_Challenge_. Quote the whole listing exactly. Leave the pictures out of your copy.

>> Begin The input

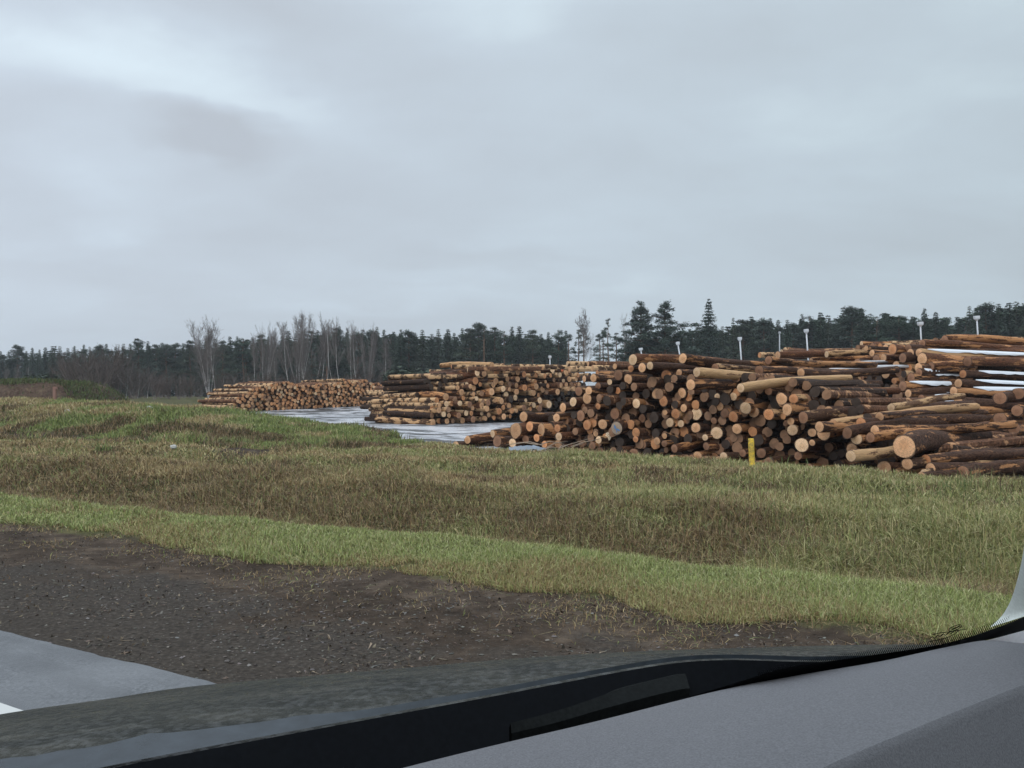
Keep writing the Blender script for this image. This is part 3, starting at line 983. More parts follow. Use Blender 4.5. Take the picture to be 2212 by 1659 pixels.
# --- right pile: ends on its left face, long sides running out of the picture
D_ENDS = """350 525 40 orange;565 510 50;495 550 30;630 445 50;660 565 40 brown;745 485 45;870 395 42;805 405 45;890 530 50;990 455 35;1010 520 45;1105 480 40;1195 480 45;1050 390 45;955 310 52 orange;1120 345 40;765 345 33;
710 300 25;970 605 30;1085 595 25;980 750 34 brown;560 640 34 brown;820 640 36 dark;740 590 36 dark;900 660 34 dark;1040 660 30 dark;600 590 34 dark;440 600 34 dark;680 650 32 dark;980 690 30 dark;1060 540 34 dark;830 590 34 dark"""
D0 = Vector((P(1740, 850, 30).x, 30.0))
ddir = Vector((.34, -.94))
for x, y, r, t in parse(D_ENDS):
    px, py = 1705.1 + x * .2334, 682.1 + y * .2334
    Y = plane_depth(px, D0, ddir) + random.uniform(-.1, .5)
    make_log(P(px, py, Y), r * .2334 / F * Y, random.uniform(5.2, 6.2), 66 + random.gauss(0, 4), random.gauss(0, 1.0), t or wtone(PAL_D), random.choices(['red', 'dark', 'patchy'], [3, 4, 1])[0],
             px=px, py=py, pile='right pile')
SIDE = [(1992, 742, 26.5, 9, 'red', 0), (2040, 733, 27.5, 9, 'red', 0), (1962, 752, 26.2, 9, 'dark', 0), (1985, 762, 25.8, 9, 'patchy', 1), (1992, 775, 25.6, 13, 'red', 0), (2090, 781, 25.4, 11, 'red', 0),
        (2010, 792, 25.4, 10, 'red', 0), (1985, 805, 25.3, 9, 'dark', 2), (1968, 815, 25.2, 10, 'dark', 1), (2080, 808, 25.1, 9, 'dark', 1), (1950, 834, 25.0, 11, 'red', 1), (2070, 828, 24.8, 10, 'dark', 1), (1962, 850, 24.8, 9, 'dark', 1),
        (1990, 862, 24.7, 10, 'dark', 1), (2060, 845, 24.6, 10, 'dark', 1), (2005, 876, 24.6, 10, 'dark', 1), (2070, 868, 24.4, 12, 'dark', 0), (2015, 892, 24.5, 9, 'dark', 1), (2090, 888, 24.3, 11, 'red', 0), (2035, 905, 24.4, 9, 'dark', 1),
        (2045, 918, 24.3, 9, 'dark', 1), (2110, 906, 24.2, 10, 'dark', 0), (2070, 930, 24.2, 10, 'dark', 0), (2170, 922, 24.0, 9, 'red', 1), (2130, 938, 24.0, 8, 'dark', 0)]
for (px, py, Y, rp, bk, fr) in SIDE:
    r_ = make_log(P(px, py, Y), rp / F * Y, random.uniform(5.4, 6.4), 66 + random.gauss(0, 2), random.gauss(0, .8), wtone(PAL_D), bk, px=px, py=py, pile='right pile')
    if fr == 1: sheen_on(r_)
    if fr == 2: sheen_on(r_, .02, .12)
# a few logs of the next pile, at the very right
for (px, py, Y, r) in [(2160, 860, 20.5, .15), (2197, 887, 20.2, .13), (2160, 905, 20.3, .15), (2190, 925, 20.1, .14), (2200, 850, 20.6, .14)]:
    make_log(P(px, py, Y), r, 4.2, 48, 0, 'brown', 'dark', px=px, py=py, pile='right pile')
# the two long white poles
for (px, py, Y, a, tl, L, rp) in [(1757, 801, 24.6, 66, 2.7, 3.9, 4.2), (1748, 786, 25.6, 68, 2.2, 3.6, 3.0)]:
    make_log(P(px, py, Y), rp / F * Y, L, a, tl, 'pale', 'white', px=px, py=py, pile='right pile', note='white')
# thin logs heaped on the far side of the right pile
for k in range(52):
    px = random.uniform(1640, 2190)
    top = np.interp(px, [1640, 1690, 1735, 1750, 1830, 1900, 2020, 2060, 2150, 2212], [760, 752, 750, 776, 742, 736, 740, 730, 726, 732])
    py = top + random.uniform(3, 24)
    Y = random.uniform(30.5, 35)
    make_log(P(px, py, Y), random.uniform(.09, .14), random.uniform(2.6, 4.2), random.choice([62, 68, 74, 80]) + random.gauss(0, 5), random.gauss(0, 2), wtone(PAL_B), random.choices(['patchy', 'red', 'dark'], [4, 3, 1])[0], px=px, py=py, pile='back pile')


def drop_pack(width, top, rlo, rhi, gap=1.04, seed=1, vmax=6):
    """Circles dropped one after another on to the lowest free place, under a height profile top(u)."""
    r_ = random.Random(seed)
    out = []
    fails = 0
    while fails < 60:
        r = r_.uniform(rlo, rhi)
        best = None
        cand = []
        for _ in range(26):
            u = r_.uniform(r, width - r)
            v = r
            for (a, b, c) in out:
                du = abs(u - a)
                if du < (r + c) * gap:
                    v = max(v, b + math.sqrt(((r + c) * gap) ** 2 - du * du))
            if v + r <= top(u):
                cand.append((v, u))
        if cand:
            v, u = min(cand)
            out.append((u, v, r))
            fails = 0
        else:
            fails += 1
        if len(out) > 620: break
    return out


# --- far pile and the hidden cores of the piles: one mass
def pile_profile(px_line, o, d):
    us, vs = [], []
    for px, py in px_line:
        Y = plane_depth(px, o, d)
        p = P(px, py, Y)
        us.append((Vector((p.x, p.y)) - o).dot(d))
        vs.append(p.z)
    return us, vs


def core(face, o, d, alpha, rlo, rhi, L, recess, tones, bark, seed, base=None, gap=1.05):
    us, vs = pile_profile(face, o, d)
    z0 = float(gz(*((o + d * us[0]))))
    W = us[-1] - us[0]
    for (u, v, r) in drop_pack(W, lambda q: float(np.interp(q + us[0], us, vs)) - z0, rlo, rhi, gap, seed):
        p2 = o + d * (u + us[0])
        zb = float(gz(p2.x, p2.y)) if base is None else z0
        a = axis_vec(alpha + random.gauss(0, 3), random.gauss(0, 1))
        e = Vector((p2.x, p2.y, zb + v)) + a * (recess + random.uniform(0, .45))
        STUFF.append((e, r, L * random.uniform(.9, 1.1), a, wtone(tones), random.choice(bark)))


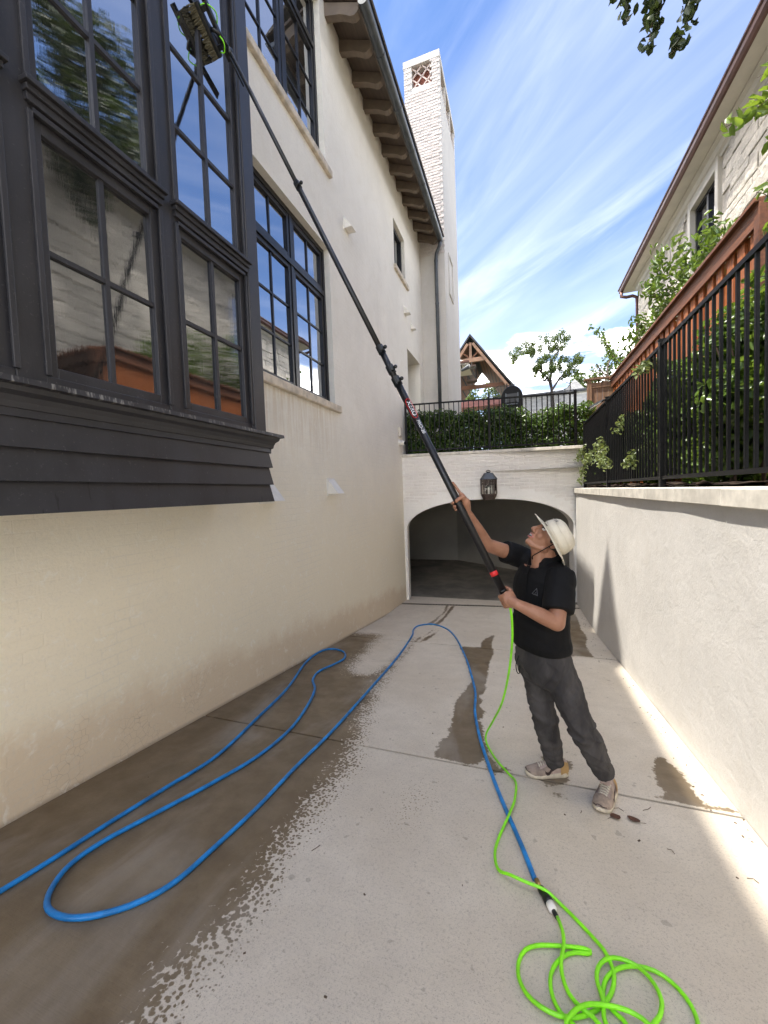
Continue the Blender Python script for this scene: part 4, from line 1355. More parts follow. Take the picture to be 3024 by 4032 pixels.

>> End The input

_Answer to the task_.
Keep writing the Blender script for this image. This is part 3, starting at line 983. More parts follow. Use Blender 4.5. Take the picture to be 2212 by 1659 pixels.
# --- right pile: ends on its left face, long sides running out of the picture
D_ENDS = """350 525 40 orange;565 510 50;495 550 30;630 445 50;660 565 40 brown;745 485 45;870 395 42;805 405 45;890 530 50;990 455 35;1010 520 45;1105 480 40;1195 480 45;1050 390 45;955 310 52 orange;1120 345 40;765 345 33;
710 300 25;970 605 30;1085 595 25;980 750 34 brown;560 640 34 brown;820 640 36 dark;740 590 36 dark;900 660 34 dark;1040 660 30 dark;600 590 34 dark;440 600 34 dark;680 650 32 dark;980 690 30 dark;1060 540 34 dark;830 590 34 dark"""
D0 = Vector((P(1740, 850, 30).x, 30.0))
ddir = Vector((.34, -.94))
for x, y, r, t in parse(D_ENDS):
    px, py = 1705.1 + x * .2334, 682.1 + y * .2334
    Y = plane_depth(px, D0, ddir) + random.uniform(-.1, .5)
    make_log(P(px, py, Y), r * .2334 / F * Y, random.uniform(5.2, 6.2), 66 + random.gauss(0, 4), random.gauss(0, 1.0), t or wtone(PAL_D), random.choices(['red', 'dark', 'patchy'], [3, 4, 1])[0],
             px=px, py=py, pile='right pile')
SIDE = [(1992, 742, 26.5, 9, 'red', 0), (2040, 733, 27.5, 9, 'red', 0), (1962, 752, 26.2, 9, 'dark', 0), (1985, 762, 25.8, 9, 'patchy', 1), (1992, 775, 25.6, 13, 'red', 0), (2090, 781, 25.4, 11, 'red', 0),
        (2010, 792, 25.4, 10, 'red', 0), (1985, 805, 25.3, 9, 'dark', 2), (1968, 815, 25.2, 10, 'dark', 1), (2080, 808, 25.1, 9, 'dark', 1), (1950, 834, 25.0, 11, 'red', 1), (2070, 828, 24.8, 10, 'dark', 1), (1962, 850, 24.8, 9, 'dark', 1),
        (1990, 862, 24.7, 10, 'dark', 1), (2060, 845, 24.6, 10, 'dark', 1), (2005, 876, 24.6, 10, 'dark', 1), (2070, 868, 24.4, 12, 'dark', 0), (2015, 892, 24.5, 9, 'dark', 1), (2090, 888, 24.3, 11, 'red', 0), (2035, 905, 24.4, 9, 'dark', 1),
        (2045, 918, 24.3, 9, 'dark', 1), (2110, 906, 24.2, 10, 'dark', 0), (2070, 930, 24.2, 10, 'dark', 0), (2170, 922, 24.0, 9, 'red', 1), (2130, 938, 24.0, 8, 'dark', 0)]
for (px, py, Y, rp, bk, fr) in SIDE:
    r_ = make_log(P(px, py, Y), rp / F * Y, random.uniform(5.4, 6.4), 66 + random.gauss(0, 2), random.gauss(0, .8), wtone(PAL_D), bk, px=px, py=py, pile='right pile')
    if fr == 1: sheen_on(r_)
    if fr == 2: sheen_on(r_, .02, .12)
# a few logs of the next pile, at the very right
for (px, py, Y, r) in [(2160, 860, 20.5, .15), (2197, 887, 20.2, .13), (2160, 905, 20.3, .15), (2190, 925, 20.1, .14), (2200, 850, 20.6, .14)]:
    make_log(P(px, py, Y), r, 4.2, 48, 0, 'brown', 'dark', px=px, py=py, pile='right pile')
# the two long white poles
for (px, py, Y, a, tl, L, rp) in [(1757, 801, 24.6, 66, 2.7, 3.9, 4.2), (1748, 786, 25.6, 68, 2.2, 3.6, 3.0)]:
    make_log(P(px, py, Y), rp / F * Y, L, a, tl, 'pale', 'white', px=px, py=py, pile='right pile', note='white')
# thin logs heaped on the far side of the right pile
for k in range(52):
    px = random.uniform(1640, 2190)
    top = np.interp(px, [1640, 1690, 1735, 1750, 1830, 1900, 2020, 2060, 2150, 2212], [760, 752, 750, 776, 742, 736, 740, 730, 726, 732])
    py = top + random.uniform(3, 24)
    Y = random.uniform(30.5, 35)
    make_log(P(px, py, Y), random.uniform(.09, .14), random.uniform(2.6, 4.2), random.choice([62, 68, 74, 80]) + random.gauss(0, 5), random.gauss(0, 2), wtone(PAL_B), random.choices(['patchy', 'red', 'dark'], [4, 3, 1])[0], px=px, py=py, pile='back pile')


def drop_pack(width, top, rlo, rhi, gap=1.04, seed=1, vmax=6):
    """Circles dropped one after another on to the lowest free place, under a height profile top(u)."""
    r_ = random.Random(seed)
    out = []
    fails = 0
    while fails < 60:
        r = r_.uniform(rlo, rhi)
        best = None
        cand = []
        for _ in range(26):
            u = r_.uniform(r, width - r)
            v = r
            for (a, b, c) in out:
                du = abs(u - a)
                if du < (r + c) * gap:
                    v = max(v, b + math.sqrt(((r + c) * gap) ** 2 - du * du))
            if v + r <= top(u):
                cand.append((v, u))
        if cand:
            v, u = min(cand)
            out.append((u, v, r))
            fails = 0
        else:
            fails += 1
        if len(out) > 620: break
    return out


# --- far pile and the hidden cores of the piles: one mass
def pile_profile(px_line, o, d):
    us, vs = [], []
    for px, py in px_line:
        Y = plane_depth(px, o, d)
        p = P(px, py, Y)
        us.append((Vector((p.x, p.y)) - o).dot(d))
        vs.append(p.z)
    return us, vs


def core(face, o, d, alpha, rlo, rhi, L, recess, tones, bark, seed, base=None, gap=1.05):
    us, vs = pile_profile(face, o, d)
    z0 = float(gz(*((o + d * us[0]))))
    W = us[-1] - us[0]
    for (u, v, r) in drop_pack(W, lambda q: float(np.interp(q + us[0], us, vs)) - z0, rlo, rhi, gap, seed):
        p2 = o + d * (u + us[0])
        zb = float(gz(p2.x, p2.y)) if base is None else z0
        a = axis_vec(alpha + random.gauss(0, 3), random.gauss(0, 1))
        e = Vector((p2.x, p2.y, zb + v)) + a * (recess + random.uniform(0, .45))
        STUFF.append((e, r, L * random.uniform(.9, 1.1), a, wtone(tones), random.choice(bark)))


Continue the Blender Python script for this scene: part 4, from line 1355. More parts follow. Take the picture to be 3024 by 4032 pixels.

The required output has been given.